Все эти живописцы, писатели, скульпторы, поэты, влюбленные в искусство, все те, кто воплотил в себе эпос Парижской школы, заслуживают и восхищения, и любви потомков. Да и как не любить их, героев этой парижской саги! Они были так одарены, так в сущности своей – в ту пору – бескорыстны (по сравнению со многими своими предшественниками и последователями!), так веселы, отзывчивы, так склонны «мыслить и страдать», так умели любить свое искусство, женщин, друзей, так увлекались…
Даже простой взгляд на их лица, сохраненные кистью, карандашом, фотографией, а то и кинообъективом (они большей частью на удивление привлекательны, просто красивы, полны жизни и неизбывного удивления перед нею), вызывает прилив доверия и счастливой признательности.
Хмельной туман легенд о Парижской школе и ее героях мог бы так и остаться фата-морганой, если бы, в отличие от иных легенд, не сохранил себя в совершенно конкретном и осязаемом наследии, рассеянном ныне по музеям мира: баллады Парижской школы обеспечены золотым запасом искусства, качество и значение которого уже никем и никогда не может быть оспорено.
И не случалось, пожалуй, ни прежде, ни потом такой мощной концентрации столь несхожих, часто противоположных, отважных, независимых и сильных талантов из разных концов мира в одном городе на протяжении столь недолгого времени.
Конечно, миф о Парижской школе уже не уступает ее реальной истории, у него собственная версия времени и его персонажей, он вошел в коллективную память, в ткань книг и картин. И надобно суметь пройти и через искус расхожих и занимательных даже не только мифов, но и устоявшихся анекдотов, тем более трудно преодолимых, что они, часто лукаво и эффектно подменяя правду, все же не так уж от нее и далеки. Здесь можно вспомнить слова Пруста о героях своей эпопеи: «К персонажам этой книги нет ключей, или же, если угодно, восемь – десять к одному-единственному…»

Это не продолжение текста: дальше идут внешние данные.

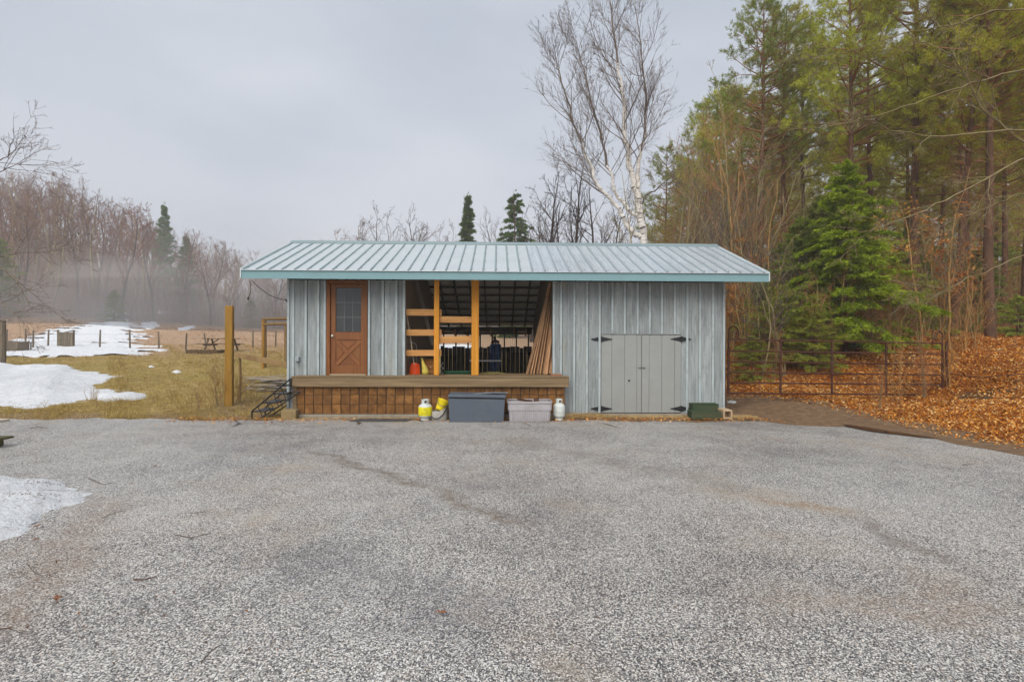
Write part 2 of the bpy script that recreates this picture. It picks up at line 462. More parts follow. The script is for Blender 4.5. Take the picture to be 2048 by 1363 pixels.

Наше восхищение прошлым и пылкий к нему интерес чаще всего взлелеяны не столько реальностью, памятью, знанием и легендами, но и собственной нашей фантазией, охотно возводящей лучезарные и сентиментальные конструкции на зыбком фундаменте прозаических и не всегда достоверных фактов.
Метерлинк в «Синей птице» уверял, что мертвые оживают, когда живые вспоминают о них. В истину этих слов так легко верится в старых кварталах Монмартра и Монпарнаса!
Речь не об окне на улице Амьо, из которого выбросилась и разбилась насмерть Жанна Эбютерн, подруга Модильяни, не о металлических табличках в «Клозри де Лила» с именами прославленных посетителей прославленного кафе, хотя и это, конечно, завораживает и тревожит душу случайного прохожего. И все же это не более чем пункты, отмеченные тремя звездочками (посмотреть обязательно) в воображаемом путеводителе, созданном эрудицией просвещенного путешественника во времени.